Disaster movies generally show people caught in a natural disaster trying heroically to save themselves and others from impending doom. However, not many of the people who like to watch disaster movies would like to be caught in an actual disaster themselves; there’s no guarantee of a fairy tale ending. Even fewer are the people who realize that all of us are already living in a real-life disaster; hundred percent of the people reading this article will be wiped out hundred years from today.
This carnage is caused by the disastrous feature of the world known as death that, the Bhagavad-gita (10.34) reminds us, devours everyone without exception.
Despite the cent-percent casualty rate, most of us don’t feel that life is like a disaster movie. One reason is that the movie of life unfolds in slow motion. So it’s possible to forget the direction of its motion if we want to. And we fervently want to.
The reality of death is inconvenient and unpleasant for us. It ruins our hopes for success and glory in this world. So we want to forget it. And forget we do.
But even if we forget it, the disaster movie is for real. And we are not spectators. We are actors who dream of being victors, but end up being victims.
We don’t have to be victims, though. We can’t stop the disaster, but we can come out of its arena. Analogically speaking, we can stop living in the movie.
Gita wisdom informs us that the jurisdiction of death extends only to the body, not to the soul.

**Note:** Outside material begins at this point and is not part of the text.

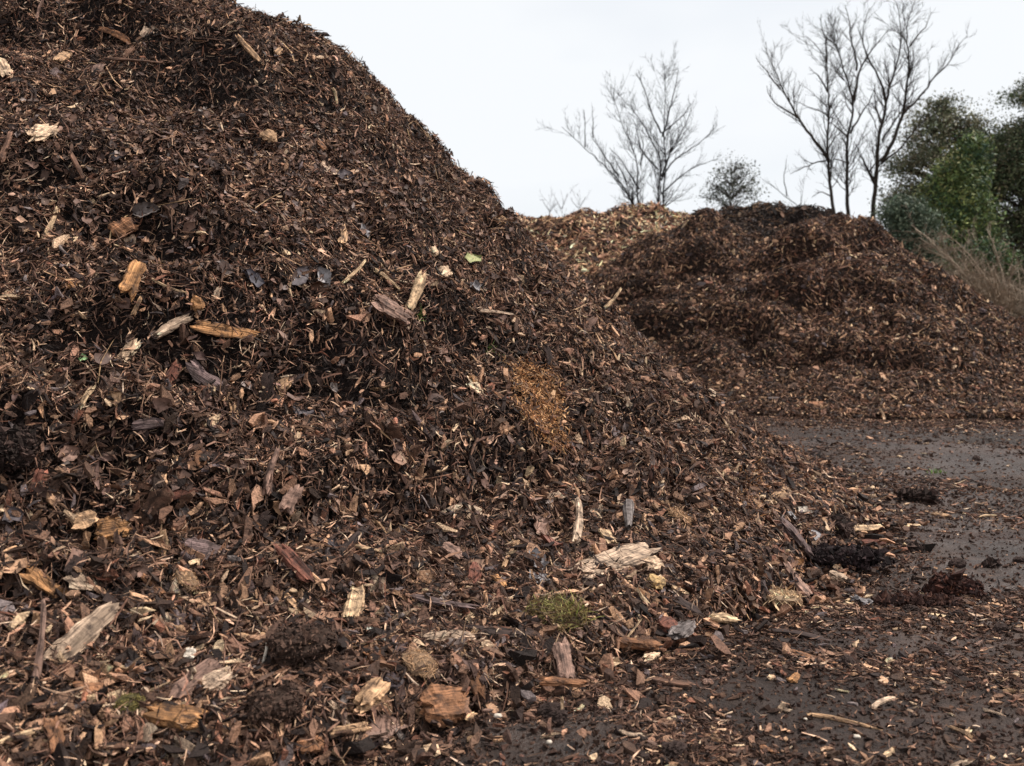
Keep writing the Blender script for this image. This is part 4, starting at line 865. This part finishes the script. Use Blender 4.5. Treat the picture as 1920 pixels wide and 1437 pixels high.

So when we realize our spiritual identity by practicing devotional service, death changes from a horrible disaster to a welcome transfer: transfer to the eternal blissful kingdom of Krishna where there are no disasters.
Bhagavad Gita Chapter 10 Text 34
“I am all-devouring death, and I am the generating principle of all that is yet to be. Among women I am fame, fortune, fine speech, memory, intelligence, steadfastness and patience.”